Inside the Bug: Subverting the Container Admission Controller

When a new workload, defined via an image with a tag, is requested from a Kubernetes API server, the API server asks the Kyverno admission controller to validate the new workload. To determine whether a workload can be admitted to the cluster, the admission controller requests the image manifest and a signature from the container registry.

If they check out, the image gets the green light, and the container runtime starts a new workload based on said image.

The vulnerability arises because the controller's signature validation process downloads the image manifest twice — but only verifies a signature for one of the downloads, according to the advisory.

Thus, the attack looks like this: An administrator is social-engineered into pulling a container image from a malicious registry or proxy. When the image is first imported, the malicious registry returns a valid, benign, signed image to the admission controller. So far, so good.

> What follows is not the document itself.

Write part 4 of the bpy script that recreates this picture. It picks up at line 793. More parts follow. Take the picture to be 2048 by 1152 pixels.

However, then the admission controller requests the manifest of the signed image for a second time, to get the digest for mutation — i.e., to update the container's human-readable tag. This time, no signing validation occurs, allowing the malicious registry to return a different, unsigned and malicious image, which is ultimately the one that is spun up and run.

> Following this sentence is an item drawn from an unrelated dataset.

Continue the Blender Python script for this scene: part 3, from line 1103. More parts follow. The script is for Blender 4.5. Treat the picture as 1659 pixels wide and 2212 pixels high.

"This is a classic example of a [time-of-check-to-time-of-use] TOCTOU problem that allows the attacker to pull a bait-and-switch," according to ARMO's analysis. "Since the image manifest which will eventually be used is not the same as the one which was verified, this enables the attacker to trick the client."

The vulnerability was introduced in version 1.8.3 and was fixed in version 1.8.5; Kyverno users should update as soon as possible. The patch ensures that the same image hash is used to change the workload specification as was used to verify the signature.

This specific vulnerability affects only Kubernetes with Kyverno, but other image signature verification tools need to take care not to be vulnerable to the same method, Hirschberg warned.

Social Engineering a Malicious Container Attack

To carry out a real-world attack, threat actors can use either compromised accounts on existing registries to host malicious images, or they can establish their own private container registry and then set about convincing an admin to trust it.

From a practical standpoint, "creating a malicious registry for an experienced attacker is not a challenge," Hirschberg says. "An attacker can take any open source registry software, make some minor modifications to make the attack work, and run it in the cloud under a custom domain."

The next step is to convince an admin to trust the malicious container, which is also not that difficult. Container images from third parties are often used to spin up ready-made applications, in much the same way that app developers source prebuilt code blocks from open repositories like npm — the idea is to not have to reinvent the wheel for common functions and utilities.

Hirschberg notes that only a fraction of Kubernetes users have strictures on where they can pull container workloads from, so cloud admins are not likely to be immediately on their guard when it comes to using third-party registries — particularly if they have image signature verification in place.

"The attacker could go phishing and publish in multiple forums a notification that there is a new version of software XYZ, and here are the Kubernetes YAML or Helm to run it," he explains. "Since some people feel protected by image signature verification, their guard would be down and would not be afraid to run the image."

Container Security: A Rising Concern

Containers are a good target for cybercriminals because they mostly run in the cloud with access to plenty of computational resources, which are precious and expensive, Hirschberg points out — so, this enables attackers to steal computational resources and data, while also going unnoticed for a relatively long period of time.

"We don’t have exact statistics, but it is very clear that with the wide adoption of containers, this is becoming a more prevalent issue," he says. "Security teams are learning how to handle them, and Kubernetes in general. I don't think that it is a true 'blind spot,' but container security teams are still learning the whole environment with many neglected areas."

With the adoption of image signature verification still in its early stages, admission controllers represent one of those potentially neglected areas. But they're also part of a broader conversation about supply chain software security, that should be put in the spotlight.

"The SolarWinds attack showed the world how sensitive this issue is when it comes to trusting the security of external code," Hirschberg says. "Kyverno is among the first security tools to implement signature validation, and with new features can come new bugs. Hopefully, this finding makes this a more secure mechanism and will help the industry to overcome the problem of verifying software in Kubernetes."